Exercise task:
Look at the data below and print exactly the lines from its first line through the line with "tag(mb.build('black_cable', 'web'), 'thin"; the pictures stay out of the copy.

Records for processing:
========================
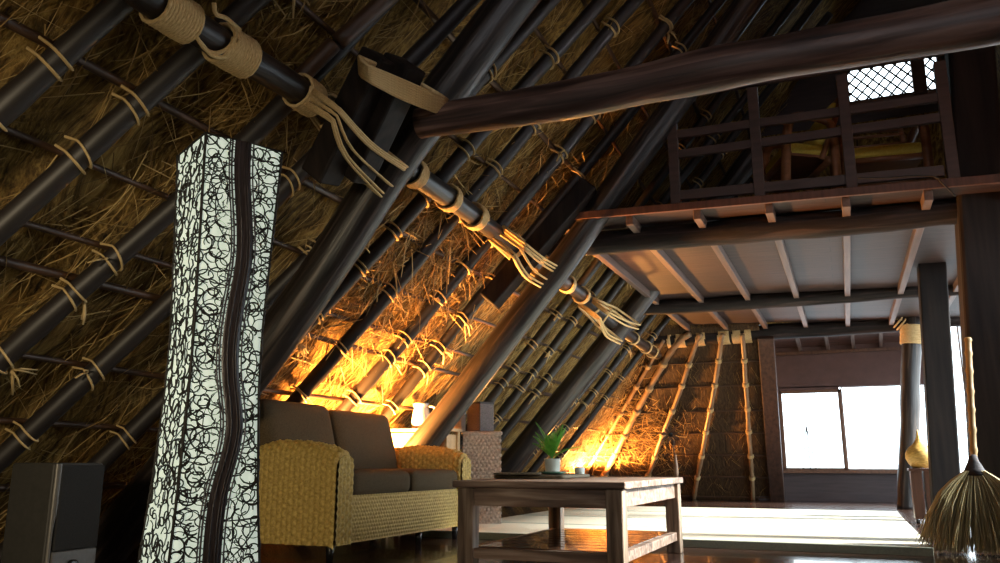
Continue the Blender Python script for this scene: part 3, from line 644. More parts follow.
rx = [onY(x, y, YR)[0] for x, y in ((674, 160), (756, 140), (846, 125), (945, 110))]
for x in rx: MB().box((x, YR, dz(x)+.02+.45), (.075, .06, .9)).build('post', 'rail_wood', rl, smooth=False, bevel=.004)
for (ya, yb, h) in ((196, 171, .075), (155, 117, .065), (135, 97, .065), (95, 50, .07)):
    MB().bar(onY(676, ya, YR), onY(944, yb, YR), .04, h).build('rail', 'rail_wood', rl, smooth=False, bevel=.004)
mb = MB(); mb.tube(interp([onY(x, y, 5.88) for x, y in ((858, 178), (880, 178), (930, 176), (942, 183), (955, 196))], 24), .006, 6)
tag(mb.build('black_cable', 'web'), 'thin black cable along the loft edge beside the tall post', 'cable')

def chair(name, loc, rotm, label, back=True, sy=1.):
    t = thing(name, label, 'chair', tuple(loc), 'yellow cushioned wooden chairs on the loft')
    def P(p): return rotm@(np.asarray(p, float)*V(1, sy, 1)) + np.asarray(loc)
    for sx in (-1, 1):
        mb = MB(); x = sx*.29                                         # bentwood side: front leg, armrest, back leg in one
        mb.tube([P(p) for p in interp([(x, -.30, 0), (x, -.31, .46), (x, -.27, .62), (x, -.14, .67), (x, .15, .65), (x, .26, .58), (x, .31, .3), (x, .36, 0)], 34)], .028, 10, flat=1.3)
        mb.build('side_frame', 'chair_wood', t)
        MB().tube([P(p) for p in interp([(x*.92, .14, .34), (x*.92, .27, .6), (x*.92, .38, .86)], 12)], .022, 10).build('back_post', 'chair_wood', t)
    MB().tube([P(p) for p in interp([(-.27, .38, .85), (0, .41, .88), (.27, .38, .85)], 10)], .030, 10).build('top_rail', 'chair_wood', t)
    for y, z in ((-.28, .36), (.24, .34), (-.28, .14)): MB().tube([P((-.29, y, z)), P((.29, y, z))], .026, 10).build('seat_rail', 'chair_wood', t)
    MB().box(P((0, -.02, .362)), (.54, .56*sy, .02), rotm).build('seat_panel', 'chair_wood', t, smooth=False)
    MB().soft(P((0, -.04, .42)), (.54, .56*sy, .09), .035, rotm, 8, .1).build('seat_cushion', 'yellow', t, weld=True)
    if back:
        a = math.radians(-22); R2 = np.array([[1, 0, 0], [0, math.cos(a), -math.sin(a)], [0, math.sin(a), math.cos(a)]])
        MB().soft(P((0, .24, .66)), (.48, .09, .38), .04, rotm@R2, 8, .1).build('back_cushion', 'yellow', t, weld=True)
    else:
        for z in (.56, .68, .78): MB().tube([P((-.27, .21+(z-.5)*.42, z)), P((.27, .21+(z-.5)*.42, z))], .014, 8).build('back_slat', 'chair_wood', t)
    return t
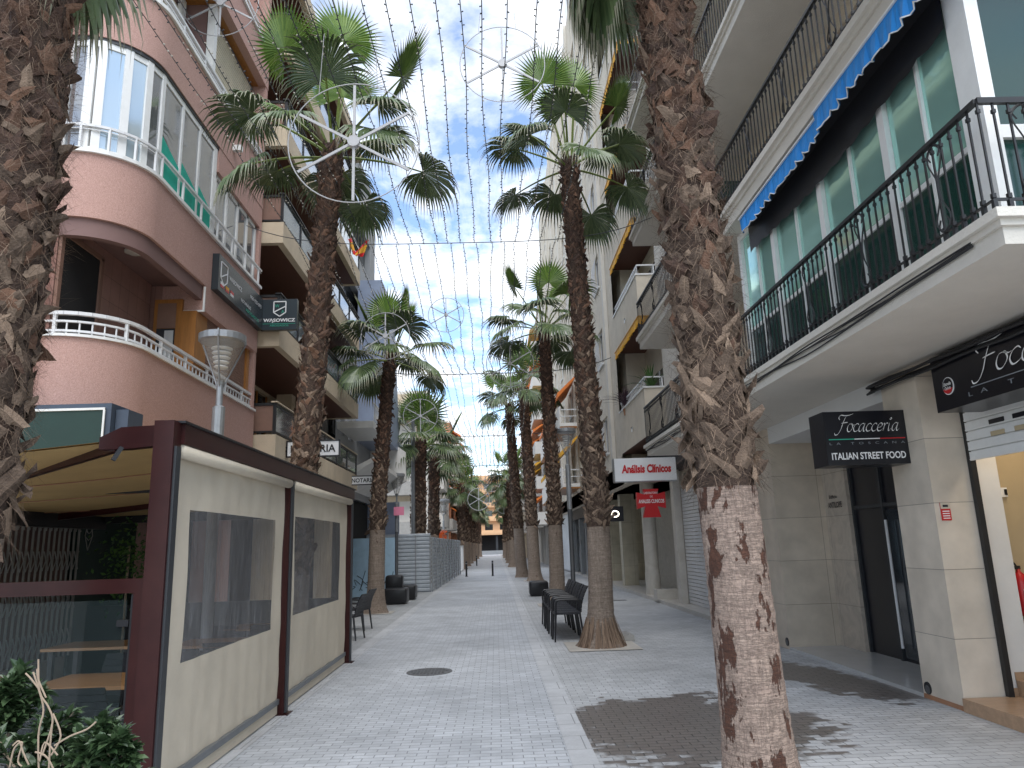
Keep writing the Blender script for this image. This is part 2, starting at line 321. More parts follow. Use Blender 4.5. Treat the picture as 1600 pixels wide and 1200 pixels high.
========================
Task result:
Continue the Blender Python script for this scene: part 3, from line 644. More parts follow.
rx = [onY(x, y, YR)[0] for x, y in ((674, 160), (756, 140), (846, 125), (945, 110))]
for x in rx: MB().box((x, YR, dz(x)+.02+.45), (.075, .06, .9)).build('post', 'rail_wood', rl, smooth=False, bevel=.004)
for (ya, yb, h) in ((196, 171, .075), (155, 117, .065), (135, 97, .065), (95, 50, .07)):
    MB().bar(onY(676, ya, YR), onY(944, yb, YR), .04, h).build('rail', 'rail_wood', rl, smooth=False, bevel=.004)
mb = MB(); mb.tube(interp([onY(x, y, 5.88) for x, y in ((858, 178), (880, 178), (930, 176), (942, 183), (955, 196))], 24), .006, 6)
tag(mb.build('black_cable', 'web'), 'thin black cable along the loft edge beside the tall post', 'cable')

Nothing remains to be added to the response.